*TASK PROMPT*. Write out the material exactly, with the pictures left out.

*INFORMATION SHOWN*.
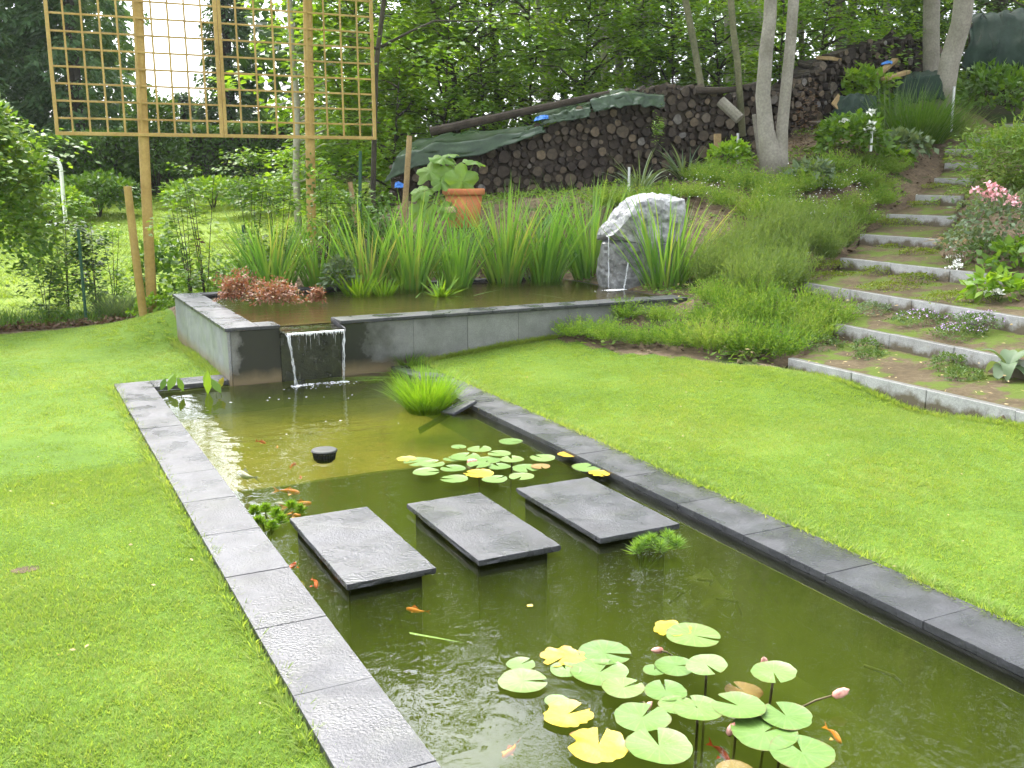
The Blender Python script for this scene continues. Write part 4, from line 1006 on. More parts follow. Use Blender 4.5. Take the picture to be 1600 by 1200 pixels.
# ------------------------------------------------------------------ conifers beyond the neighbour's grass
def conifer(base, h, rmax, n, label, z_low=.6, pw=.8, group='tall conifers behind the hedge'):
    e = empty('conifer', label, 'conifer tree', tuple(base), group=group)
    link_tr = twig_tree_mesh([([(0, 0, -.3), (0, 0, h * .6), (0, 0, h)], [.26, .16, .03], 8)]).build('trunk', G['darkbark'], e)
    k = int(n * 2.8) // 46
    Ps, Ts, Ns = [], [], []
    for i in range(k):
        f = ((i + R(0, 1)) / k) ** 1.15; z = z_low + (h - z_low) * f
        rr = rmax * (1 - f) ** pw * R(.6, 1.1) + .15; az = R(0, 6.283)
        m = 46; q = R(.25, 1, m) ** .7; d = np.array([math.cos(az), math.sin(az), 0]); s = np.array([-d[1], d[0], 0])
        sw = rng.normal(0, .22, m) * rr * .55 * (1.15 - q)
        pos = np.array([0, 0, z]) + d * (q * rr)[:, None] + s * sw[:, None] + np.array([0, 0, 1.]) * (-.25 * q * rr + rng.normal(0, .1, m) - R(0, .3, m) * q)[:, None]
        T = d * R(.3, 1, m)[:, None] + s * (np.sign(sw) * R(.1, .8, m))[:, None] + np.array([0, 0, 1.]) * R(-.9, -.05, m)[:, None]
        Ps.append(pos); Ts.append(T); Ns.append(rng.normal(0, .5, (m, 3)) + np.array([0, 0, .8]))
    P = np.concatenate(Ps); V, F = leaf_quads(P, np.concatenate(Ts), np.concatenate(Ns), R(.18, .34, len(P)), R(.07, .13, len(P)))
    link('crown', mesh_np('crown', V, F), G['conifer'], e)
for px, d, h, rm, n, lab in [(-60, 40, 22, 4.2, 9000, 'tall dark conifer rising behind the hornbeam bush at the edge of the view'),
                             (62, 43, 21, 3.6, 9000, 'tall dark conifer seen behind the first columns of the trellis'),
                             (128, 39, 19, 2.8, 9000, 'dark conifer behind the left trellis post, next to the white sky gap'),
                             (292, 52, 2.9, 2.2, 1500, 'low distant conifer under the white gap of sky'),
                             (366, 46, 9.6, 1.5, 4500, 'slim pale conifer between the sky gap and the middle of the trellis'),
                             (-170, 36, 17, 4, 5000, 'broad dark conifer partly behind the big bush')]:
    conifer(col_at(px, d), h, rm, n, lab)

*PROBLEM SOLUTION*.
The Blender Python script for this scene continues. Write part 4, from line 1006 on. More parts follow. Use Blender 4.5. Take the picture to be 1600 by 1200 pixels.
# ------------------------------------------------------------------ conifers beyond the neighbour's grass
def conifer(base, h, rmax, n, label, z_low=.6, pw=.8, group='tall conifers behind the hedge'):
    e = empty('conifer', label, 'conifer tree', tuple(base), group=group)
    link_tr = twig_tree_mesh([([(0, 0, -.3), (0, 0, h * .6), (0, 0, h)], [.26, .16, .03], 8)]).build('trunk', G['darkbark'], e)
    k = int(n * 2.8) // 46
    Ps, Ts, Ns = [], [], []
    for i in range(k):
        f = ((i + R(0, 1)) / k) ** 1.15; z = z_low + (h - z_low) * f
        rr = rmax * (1 - f) ** pw * R(.6, 1.1) + .15; az = R(0, 6.283)
        m = 46; q = R(.25, 1, m) ** .7; d = np.array([math.cos(az), math.sin(az), 0]); s = np.array([-d[1], d[0], 0])
        sw = rng.normal(0, .22, m) * rr * .55 * (1.15 - q)
        pos = np.array([0, 0, z]) + d * (q * rr)[:, None] + s * sw[:, None] + np.array([0, 0, 1.]) * (-.25 * q * rr + rng.normal(0, .1, m) - R(0, .3, m) * q)[:, None]
        T = d * R(.3, 1, m)[:, None] + s * (np.sign(sw) * R(.1, .8, m))[:, None] + np.array([0, 0, 1.]) * R(-.9, -.05, m)[:, None]
        Ps.append(pos); Ts.append(T); Ns.append(rng.normal(0, .5, (m, 3)) + np.array([0, 0, .8]))
    P = np.concatenate(Ps); V, F = leaf_quads(P, np.concatenate(Ts), np.concatenate(Ns), R(.18, .34, len(P)), R(.07, .13, len(P)))
    link('crown', mesh_np('crown', V, F), G['conifer'], e)
for px, d, h, rm, n, lab in [(-60, 40, 22, 4.2, 9000, 'tall dark conifer rising behind the hornbeam bush at the edge of the view'),
                             (62, 43, 21, 3.6, 9000, 'tall dark conifer seen behind the first columns of the trellis'),
                             (128, 39, 19, 2.8, 9000, 'dark conifer behind the left trellis post, next to the white sky gap'),
                             (292, 52, 2.9, 2.2, 1500, 'low distant conifer under the white gap of sky'),
                             (366, 46, 9.6, 1.5, 4500, 'slim pale conifer between the sky gap and the middle of the trellis'),
                             (-170, 36, 17, 4, 5000, 'broad dark conifer partly behind the big bush')]:
    conifer(col_at(px, d), h, rm, n, lab)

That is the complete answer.